**SOURCE EXCERPT**

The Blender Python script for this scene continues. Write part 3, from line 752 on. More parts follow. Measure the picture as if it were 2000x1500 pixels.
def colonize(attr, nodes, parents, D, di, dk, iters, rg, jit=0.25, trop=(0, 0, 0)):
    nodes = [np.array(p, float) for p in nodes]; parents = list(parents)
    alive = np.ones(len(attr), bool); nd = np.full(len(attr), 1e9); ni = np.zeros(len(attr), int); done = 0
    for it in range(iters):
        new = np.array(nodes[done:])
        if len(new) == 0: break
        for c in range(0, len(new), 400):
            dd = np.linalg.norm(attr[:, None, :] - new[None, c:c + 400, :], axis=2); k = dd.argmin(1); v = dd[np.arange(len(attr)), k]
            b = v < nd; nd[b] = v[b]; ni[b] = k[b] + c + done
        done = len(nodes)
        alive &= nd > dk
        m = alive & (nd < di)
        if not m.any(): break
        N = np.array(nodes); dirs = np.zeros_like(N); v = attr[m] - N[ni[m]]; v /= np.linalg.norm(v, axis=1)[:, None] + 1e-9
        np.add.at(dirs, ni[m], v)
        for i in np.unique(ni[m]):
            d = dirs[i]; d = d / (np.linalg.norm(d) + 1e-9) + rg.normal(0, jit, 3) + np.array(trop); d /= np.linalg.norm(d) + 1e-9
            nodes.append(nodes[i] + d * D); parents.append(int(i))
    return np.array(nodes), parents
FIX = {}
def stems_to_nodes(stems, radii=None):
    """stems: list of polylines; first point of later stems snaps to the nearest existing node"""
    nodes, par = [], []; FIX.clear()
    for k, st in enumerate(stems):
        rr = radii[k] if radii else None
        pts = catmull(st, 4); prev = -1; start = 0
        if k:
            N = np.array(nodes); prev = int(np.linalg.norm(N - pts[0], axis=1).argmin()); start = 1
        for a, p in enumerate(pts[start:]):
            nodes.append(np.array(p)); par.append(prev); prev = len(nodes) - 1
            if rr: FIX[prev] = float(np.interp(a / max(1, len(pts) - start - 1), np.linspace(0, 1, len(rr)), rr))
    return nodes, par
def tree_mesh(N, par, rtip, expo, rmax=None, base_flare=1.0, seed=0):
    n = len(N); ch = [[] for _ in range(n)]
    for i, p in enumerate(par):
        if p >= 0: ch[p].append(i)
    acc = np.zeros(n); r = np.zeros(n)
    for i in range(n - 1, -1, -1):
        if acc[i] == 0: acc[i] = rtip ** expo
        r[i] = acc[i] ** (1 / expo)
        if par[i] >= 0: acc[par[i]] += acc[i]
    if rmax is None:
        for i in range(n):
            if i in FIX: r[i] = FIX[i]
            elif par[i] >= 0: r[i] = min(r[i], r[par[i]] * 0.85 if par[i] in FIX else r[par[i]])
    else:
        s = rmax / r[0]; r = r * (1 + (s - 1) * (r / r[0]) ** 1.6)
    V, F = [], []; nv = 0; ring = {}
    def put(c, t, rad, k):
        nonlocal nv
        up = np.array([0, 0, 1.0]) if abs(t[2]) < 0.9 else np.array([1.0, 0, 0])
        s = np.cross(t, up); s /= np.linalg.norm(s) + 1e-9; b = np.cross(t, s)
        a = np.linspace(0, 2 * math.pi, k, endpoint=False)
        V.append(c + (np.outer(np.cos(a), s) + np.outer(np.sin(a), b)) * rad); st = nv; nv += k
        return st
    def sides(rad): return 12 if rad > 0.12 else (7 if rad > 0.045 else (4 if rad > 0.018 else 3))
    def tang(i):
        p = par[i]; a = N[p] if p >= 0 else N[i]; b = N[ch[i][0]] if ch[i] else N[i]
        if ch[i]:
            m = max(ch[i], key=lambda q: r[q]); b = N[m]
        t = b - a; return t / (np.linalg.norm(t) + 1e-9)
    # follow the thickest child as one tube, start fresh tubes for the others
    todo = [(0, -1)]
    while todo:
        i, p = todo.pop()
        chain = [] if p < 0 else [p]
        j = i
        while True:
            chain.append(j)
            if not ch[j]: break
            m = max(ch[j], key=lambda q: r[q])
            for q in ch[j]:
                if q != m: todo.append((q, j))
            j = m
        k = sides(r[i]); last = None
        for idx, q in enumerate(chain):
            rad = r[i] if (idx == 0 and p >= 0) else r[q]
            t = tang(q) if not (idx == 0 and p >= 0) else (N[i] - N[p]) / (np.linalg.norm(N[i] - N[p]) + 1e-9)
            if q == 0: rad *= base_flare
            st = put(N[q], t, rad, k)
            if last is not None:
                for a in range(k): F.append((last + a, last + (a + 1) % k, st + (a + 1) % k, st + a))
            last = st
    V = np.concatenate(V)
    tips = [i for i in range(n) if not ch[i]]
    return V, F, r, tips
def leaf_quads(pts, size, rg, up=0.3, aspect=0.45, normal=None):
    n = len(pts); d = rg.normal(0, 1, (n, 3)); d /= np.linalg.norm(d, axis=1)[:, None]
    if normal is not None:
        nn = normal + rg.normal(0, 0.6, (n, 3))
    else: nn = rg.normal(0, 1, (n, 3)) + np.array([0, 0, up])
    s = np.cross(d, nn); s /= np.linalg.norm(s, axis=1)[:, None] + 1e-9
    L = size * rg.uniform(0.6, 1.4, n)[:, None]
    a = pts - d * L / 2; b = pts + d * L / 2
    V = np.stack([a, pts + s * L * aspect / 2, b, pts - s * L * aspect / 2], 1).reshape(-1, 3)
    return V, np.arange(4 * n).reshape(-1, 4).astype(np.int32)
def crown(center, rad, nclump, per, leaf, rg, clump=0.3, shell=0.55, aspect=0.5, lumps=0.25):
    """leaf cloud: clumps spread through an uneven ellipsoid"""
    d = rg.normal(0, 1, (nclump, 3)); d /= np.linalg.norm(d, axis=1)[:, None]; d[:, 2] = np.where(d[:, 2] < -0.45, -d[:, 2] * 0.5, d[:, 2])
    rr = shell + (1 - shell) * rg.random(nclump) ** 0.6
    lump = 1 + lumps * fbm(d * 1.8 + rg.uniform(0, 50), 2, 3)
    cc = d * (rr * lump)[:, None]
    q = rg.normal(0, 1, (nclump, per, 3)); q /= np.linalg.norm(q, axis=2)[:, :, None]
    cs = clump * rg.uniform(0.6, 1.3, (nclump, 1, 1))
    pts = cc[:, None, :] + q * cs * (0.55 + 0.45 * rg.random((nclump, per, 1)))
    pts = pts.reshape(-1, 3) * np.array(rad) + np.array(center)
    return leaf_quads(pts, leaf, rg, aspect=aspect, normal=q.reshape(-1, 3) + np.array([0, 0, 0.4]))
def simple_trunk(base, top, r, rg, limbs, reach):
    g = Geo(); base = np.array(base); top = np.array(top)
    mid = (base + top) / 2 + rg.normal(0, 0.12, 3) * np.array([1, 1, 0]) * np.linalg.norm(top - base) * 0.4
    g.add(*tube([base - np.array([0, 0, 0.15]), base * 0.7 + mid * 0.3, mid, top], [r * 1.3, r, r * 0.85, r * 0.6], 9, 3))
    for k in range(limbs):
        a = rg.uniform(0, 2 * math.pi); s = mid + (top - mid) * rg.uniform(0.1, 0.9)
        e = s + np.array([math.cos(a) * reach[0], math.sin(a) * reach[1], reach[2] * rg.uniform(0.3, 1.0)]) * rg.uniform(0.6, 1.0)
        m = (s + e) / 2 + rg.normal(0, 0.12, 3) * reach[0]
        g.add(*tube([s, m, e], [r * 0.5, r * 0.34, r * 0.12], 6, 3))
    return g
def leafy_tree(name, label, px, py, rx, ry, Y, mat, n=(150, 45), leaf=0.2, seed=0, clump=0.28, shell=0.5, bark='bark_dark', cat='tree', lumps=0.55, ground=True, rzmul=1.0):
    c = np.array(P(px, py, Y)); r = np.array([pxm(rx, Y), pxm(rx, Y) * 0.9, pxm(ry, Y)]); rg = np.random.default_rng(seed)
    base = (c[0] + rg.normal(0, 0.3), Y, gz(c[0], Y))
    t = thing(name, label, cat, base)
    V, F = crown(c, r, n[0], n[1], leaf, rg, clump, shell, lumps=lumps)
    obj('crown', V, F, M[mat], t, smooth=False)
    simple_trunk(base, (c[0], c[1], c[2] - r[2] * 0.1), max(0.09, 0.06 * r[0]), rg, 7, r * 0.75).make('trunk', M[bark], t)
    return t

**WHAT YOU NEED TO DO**
Extract, from the listing above, every line where the string "follow" occurs.

**SOLUTION FOR THIS TASK**
The Blender Python script for this scene continues. Write part 3, from line 752 on. More parts follow. Measure the picture as if it were 2000x1500 pixels.
    # follow the thickest child as one tube, start fresh tubes for the others